Monday, November 12, 2007

Annette Kuhn's "Family Secrets: Acts of Memory and Imagination"

Kuhn's overall theme is the interaction between past and present, past and future on memory, remembering, and meaning-making. When talking about the bombsite in the movie Mandy, she states that "the mise-en-scene of the bombsite speaks a preoccupation that, unspoken yet insistent, pervades to entire film: the relation between past and future. It suggests that the future is rooted in the past, that the past will leave its marks on the future" (44). The past leaves imprints on the future self. This relates to Kuhn's own examination of the photographs taken of her as a child. How her mother remembers the scene and her daughter is different from how Kuhn remembers. The past influencing the future also relates to Derrida's ideas about the signature. The signature - although may physically happen in the past - is not determined until the future. The past imprints of the signer are discovered in the future.
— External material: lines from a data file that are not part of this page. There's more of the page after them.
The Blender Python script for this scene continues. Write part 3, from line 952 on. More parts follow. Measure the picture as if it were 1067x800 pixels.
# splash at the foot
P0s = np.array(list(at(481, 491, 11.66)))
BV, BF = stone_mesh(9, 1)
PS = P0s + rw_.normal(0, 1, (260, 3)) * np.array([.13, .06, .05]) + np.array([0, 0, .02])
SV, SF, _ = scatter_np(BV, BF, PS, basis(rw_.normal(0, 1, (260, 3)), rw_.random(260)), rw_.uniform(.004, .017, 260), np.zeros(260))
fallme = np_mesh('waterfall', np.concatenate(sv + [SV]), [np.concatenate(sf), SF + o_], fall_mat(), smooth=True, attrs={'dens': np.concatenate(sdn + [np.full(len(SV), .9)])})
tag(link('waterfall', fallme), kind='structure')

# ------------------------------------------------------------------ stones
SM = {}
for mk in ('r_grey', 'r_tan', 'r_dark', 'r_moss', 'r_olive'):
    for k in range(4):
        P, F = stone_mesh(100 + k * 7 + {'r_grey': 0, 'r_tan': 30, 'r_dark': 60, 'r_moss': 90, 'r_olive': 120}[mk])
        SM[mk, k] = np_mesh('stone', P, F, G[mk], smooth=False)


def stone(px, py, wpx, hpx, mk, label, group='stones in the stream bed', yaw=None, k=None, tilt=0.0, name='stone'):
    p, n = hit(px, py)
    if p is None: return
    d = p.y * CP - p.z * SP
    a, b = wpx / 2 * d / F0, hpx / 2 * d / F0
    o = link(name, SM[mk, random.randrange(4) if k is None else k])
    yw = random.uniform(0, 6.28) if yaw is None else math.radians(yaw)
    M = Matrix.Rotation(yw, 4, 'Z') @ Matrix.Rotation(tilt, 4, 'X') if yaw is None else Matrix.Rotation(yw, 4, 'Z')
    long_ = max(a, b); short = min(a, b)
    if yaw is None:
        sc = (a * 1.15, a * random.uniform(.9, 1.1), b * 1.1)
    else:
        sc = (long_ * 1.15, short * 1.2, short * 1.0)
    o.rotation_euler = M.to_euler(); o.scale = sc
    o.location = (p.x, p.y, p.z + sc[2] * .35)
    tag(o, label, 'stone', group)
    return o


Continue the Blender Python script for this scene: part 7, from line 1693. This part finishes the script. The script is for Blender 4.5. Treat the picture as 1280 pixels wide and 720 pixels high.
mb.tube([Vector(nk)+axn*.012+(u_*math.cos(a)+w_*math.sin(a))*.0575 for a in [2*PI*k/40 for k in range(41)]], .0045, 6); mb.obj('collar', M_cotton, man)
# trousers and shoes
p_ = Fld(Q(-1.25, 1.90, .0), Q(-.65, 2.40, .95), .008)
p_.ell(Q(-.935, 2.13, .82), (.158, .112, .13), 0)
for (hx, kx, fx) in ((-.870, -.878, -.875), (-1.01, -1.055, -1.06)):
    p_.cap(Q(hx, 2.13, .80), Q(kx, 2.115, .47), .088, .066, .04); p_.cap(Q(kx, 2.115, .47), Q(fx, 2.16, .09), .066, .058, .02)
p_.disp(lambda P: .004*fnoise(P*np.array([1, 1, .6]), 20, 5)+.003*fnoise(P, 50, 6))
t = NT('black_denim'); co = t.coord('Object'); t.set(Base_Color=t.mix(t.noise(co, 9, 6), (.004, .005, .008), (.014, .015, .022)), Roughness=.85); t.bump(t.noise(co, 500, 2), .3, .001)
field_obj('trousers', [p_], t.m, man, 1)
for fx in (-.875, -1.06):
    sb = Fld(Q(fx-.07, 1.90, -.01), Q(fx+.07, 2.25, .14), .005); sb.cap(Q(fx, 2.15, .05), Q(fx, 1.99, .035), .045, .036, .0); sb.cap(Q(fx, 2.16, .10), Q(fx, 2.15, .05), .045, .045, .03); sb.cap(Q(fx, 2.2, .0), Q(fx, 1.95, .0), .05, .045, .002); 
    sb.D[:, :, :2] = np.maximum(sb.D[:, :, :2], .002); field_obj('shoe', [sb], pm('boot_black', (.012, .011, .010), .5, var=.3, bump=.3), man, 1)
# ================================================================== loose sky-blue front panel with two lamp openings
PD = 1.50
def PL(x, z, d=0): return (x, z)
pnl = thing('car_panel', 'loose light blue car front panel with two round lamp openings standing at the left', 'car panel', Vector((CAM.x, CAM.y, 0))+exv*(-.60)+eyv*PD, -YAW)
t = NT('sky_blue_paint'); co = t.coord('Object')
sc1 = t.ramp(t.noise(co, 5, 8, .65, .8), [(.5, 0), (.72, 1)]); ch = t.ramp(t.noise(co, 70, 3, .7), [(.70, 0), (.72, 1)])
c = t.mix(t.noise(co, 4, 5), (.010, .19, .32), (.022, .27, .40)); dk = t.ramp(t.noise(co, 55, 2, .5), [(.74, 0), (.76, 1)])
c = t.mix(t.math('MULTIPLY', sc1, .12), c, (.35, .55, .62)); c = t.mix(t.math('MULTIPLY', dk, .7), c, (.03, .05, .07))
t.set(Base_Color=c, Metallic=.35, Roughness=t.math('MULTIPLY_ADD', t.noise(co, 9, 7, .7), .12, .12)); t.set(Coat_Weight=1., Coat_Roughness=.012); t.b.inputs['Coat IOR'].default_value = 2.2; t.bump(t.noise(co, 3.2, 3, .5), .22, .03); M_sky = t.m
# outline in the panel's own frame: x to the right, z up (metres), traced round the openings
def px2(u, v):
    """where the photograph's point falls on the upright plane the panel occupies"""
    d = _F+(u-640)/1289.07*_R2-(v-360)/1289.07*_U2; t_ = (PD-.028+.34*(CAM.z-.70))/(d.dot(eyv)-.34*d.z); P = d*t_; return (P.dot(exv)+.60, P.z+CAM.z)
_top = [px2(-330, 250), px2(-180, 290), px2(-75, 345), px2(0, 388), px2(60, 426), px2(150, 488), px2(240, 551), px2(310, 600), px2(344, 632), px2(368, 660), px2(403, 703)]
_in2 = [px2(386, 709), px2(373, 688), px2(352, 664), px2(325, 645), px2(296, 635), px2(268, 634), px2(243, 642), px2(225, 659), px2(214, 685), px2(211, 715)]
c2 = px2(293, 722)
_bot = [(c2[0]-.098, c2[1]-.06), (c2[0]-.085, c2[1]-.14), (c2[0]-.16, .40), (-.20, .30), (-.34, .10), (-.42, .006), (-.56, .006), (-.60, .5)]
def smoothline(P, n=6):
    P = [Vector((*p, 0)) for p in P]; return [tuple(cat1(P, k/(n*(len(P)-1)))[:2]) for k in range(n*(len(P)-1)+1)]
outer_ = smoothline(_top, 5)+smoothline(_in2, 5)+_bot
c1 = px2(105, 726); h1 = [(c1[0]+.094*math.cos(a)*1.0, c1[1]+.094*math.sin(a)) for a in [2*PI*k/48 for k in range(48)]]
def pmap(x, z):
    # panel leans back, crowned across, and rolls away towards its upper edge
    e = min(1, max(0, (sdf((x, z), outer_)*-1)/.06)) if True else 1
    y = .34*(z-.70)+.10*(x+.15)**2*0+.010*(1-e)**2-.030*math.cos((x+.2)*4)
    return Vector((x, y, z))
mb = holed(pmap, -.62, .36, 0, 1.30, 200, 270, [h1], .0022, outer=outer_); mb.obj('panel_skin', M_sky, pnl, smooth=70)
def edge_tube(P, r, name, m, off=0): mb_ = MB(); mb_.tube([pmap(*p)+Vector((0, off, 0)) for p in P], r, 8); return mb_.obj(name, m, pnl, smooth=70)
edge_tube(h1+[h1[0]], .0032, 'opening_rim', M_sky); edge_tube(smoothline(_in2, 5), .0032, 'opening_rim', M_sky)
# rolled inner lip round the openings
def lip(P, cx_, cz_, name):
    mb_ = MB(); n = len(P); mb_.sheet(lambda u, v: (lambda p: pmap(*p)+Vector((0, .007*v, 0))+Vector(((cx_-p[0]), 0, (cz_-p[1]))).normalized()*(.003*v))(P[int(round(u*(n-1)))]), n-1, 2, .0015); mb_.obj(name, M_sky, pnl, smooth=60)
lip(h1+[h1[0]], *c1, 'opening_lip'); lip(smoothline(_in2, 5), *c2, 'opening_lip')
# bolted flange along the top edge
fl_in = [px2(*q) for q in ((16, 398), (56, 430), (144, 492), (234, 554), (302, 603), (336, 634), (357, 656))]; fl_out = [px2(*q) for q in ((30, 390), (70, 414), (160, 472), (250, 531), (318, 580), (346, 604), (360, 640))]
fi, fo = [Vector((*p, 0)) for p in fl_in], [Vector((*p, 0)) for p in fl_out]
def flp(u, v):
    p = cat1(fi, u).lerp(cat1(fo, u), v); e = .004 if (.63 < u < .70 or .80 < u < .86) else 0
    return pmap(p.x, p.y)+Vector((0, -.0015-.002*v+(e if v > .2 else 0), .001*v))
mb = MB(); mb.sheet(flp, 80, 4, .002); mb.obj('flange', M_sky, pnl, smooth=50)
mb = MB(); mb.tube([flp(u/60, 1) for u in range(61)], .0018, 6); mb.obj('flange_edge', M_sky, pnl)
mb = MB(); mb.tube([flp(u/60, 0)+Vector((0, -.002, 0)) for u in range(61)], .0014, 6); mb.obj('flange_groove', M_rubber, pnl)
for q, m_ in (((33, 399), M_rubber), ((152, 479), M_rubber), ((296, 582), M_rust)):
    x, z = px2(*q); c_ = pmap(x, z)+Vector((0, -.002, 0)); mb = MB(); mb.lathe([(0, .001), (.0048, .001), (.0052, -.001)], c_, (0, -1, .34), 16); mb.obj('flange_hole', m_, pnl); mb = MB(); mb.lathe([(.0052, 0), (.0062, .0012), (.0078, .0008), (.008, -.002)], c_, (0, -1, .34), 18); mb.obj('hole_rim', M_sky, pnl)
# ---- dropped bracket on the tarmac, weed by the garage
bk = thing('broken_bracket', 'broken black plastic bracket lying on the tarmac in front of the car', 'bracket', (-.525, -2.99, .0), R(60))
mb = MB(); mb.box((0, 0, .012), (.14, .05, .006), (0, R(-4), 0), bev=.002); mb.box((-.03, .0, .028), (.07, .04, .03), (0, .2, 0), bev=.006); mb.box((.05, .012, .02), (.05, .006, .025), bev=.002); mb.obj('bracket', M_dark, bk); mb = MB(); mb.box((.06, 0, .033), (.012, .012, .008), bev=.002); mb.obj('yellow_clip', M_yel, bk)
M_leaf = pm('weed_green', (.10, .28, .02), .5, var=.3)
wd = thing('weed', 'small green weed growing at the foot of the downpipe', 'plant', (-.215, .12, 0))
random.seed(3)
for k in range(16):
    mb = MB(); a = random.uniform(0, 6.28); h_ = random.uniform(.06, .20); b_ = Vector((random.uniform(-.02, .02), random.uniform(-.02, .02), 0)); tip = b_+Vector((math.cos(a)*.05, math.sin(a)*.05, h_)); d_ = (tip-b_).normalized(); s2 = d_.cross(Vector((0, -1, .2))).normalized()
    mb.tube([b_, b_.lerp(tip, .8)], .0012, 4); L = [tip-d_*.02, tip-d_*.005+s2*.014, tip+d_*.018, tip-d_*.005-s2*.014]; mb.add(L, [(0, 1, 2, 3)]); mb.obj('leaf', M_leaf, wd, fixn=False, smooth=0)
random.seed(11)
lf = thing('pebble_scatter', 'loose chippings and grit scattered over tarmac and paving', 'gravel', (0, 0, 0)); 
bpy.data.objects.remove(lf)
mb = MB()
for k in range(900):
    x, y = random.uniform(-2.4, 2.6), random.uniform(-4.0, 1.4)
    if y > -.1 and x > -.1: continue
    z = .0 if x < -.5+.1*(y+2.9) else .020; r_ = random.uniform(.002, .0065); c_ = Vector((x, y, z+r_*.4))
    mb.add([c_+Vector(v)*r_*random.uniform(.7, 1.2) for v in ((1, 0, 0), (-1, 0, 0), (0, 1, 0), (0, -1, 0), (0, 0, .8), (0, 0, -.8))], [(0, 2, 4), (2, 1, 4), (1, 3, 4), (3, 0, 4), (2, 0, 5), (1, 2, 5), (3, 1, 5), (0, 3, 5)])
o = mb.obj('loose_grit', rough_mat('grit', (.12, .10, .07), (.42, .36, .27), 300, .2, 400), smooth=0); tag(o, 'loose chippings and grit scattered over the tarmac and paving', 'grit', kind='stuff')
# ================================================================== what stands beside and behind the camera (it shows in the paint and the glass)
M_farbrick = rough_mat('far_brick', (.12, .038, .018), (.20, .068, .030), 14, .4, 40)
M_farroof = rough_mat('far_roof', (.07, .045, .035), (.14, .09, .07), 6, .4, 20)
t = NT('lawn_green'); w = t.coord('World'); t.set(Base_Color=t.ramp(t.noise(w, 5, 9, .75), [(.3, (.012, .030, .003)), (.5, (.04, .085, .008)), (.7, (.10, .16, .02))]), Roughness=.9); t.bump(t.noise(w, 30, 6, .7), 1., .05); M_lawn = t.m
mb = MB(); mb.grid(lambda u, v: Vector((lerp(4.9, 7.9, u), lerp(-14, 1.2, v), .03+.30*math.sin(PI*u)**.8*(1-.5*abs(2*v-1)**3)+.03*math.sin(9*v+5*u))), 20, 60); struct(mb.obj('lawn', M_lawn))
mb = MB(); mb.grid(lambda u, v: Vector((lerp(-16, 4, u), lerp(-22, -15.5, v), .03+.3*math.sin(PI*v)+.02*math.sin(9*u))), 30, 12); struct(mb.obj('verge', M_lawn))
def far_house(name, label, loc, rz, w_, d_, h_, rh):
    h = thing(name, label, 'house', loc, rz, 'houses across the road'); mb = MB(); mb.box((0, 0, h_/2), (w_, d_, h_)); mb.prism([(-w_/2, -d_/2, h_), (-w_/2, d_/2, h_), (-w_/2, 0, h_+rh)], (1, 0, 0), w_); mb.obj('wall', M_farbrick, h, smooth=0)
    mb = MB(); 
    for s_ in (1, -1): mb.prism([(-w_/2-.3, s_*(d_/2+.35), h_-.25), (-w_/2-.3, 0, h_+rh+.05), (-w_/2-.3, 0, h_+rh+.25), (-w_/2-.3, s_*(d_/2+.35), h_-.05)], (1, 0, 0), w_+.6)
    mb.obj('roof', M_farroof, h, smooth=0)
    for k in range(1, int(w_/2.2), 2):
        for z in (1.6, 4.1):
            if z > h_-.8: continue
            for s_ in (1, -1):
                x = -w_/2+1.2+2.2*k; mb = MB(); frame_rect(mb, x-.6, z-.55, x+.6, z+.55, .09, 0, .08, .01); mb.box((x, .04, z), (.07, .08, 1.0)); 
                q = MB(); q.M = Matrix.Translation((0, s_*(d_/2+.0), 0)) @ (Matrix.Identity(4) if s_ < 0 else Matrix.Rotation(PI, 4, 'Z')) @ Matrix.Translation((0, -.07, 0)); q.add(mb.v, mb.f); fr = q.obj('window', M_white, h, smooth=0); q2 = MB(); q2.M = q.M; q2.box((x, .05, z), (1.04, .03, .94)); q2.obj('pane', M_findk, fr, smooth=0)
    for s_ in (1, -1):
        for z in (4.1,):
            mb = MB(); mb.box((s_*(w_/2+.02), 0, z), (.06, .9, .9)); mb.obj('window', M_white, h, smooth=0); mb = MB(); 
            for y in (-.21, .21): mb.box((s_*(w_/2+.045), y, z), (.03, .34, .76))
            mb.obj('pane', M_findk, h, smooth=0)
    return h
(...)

The signature also implies a certain absence. Kuhn states something similarly about photography. She says, "the photograph's seizing of a moment always, even in that very moment, anticipates, assumes, loss. The record looks towards a future time when things will be different, anticipating a need to remember what will soon be past" (49). The text and the photograph imply a future audience with a reading that is different from the past. Discovering the imprints of the self, or discovering the signature is an act that assumes a future audience.